Panel: Alternative Knowledges
Copanelists: Kate Douglas and Julia Watson
Contemporary life narrative is constantly on the move, circulating as an exotic commodity in a world of mobile texts, multinational publishing enterprises, mass media, and migrant audiences. Autobiography moves in unpredictable passages across cultures, and is vital to the imaginative work of modern subjectivity and struggles for a place to speak in the public sphere. It is fundamental to the struggle for recognition among individuals and groups, to the constant creation of what it means to be human and the rights that fall from that, and to the ongoing negotiation of imaginary boundaries between others and ourselves. Autobiography travels across cultures, and increasingly, across new technologies to constantly affirm and expand our sense of what makes for what Judith Butler calls a “grievable life.”
Autobiography travels across species boundaries too, and with the same intent.

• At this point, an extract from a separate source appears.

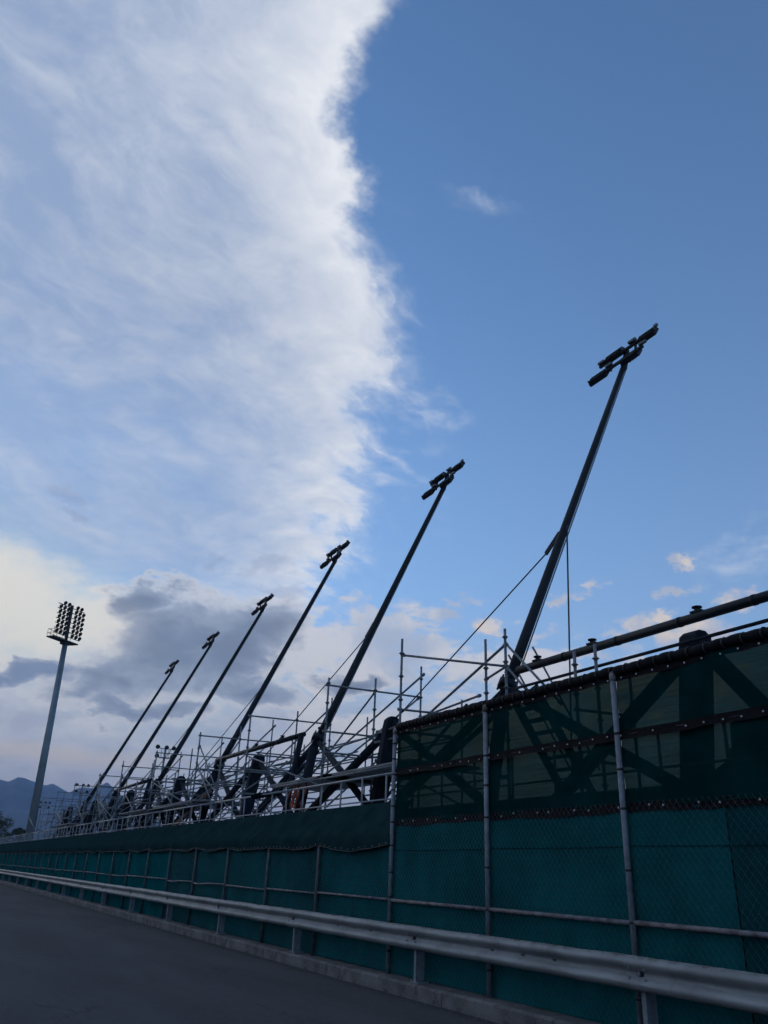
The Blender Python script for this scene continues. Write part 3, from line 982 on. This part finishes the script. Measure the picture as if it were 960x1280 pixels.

In this paper I will return to what is arguably one of the seminal contemporary works of autobiography, Dian Fossey’s Gorillas in the Mist (1983), to consider the importance of the lives of animals in contemporary life narrative emerging from Africa. Fossey’s book expands and complicates debates about what makes for a grievable life, and it is one of the most notable markers of a posthuman imagination in contemporary autobiography. Just a decade after Gorillas in the Mist, the human population of Rwanda was decimated in genocide, and so the narrative laid down by Fossey’s autobiography becomes entangled in one of the most complicated ideoscapes of life writing now. Here the species boundary becomes a site of extraordinary anxiety, and the ongoing proliferation of life narrative from these unstable borderlands where all life is precarious mediates an uneasy mix of human rights and posthumanism. This is the afterlife of Fossey’s story.
Thursday, June 26 • 12:30–1:45 • Keoni Auditorium
Keynote Panel: Life Writing and Translations—Changing the Subject
Copanelists: G. Thomas Couser, Susanna Egan, Leigh Gilmore, and Alfred Hornung
Gillian Whitlock is a professor in the School of English, Media Studies and Art History at the University of Queensland. Her most recent book is Soft Weapons: Autobiography in Transit (Chicago UP 2007), a study of life narrative and the “war on terror,” and she coedited (with Anna Poletti) the “Autographics” issue of Biography: An Interdisciplinary Quarterly (Winter 2008), and (with Kate Douglas) the double “Trauma Texts” issues of Life Writing (2008) (forthcoming as a Routledge book). She is currently working on a book titled Postcolonial Life Writing (for Oxford UP), and in 2009 she will be a visiting fellow at the Humanities Research Centre at the Australia National University in Canberra, co-convening a conference on the limits of the human.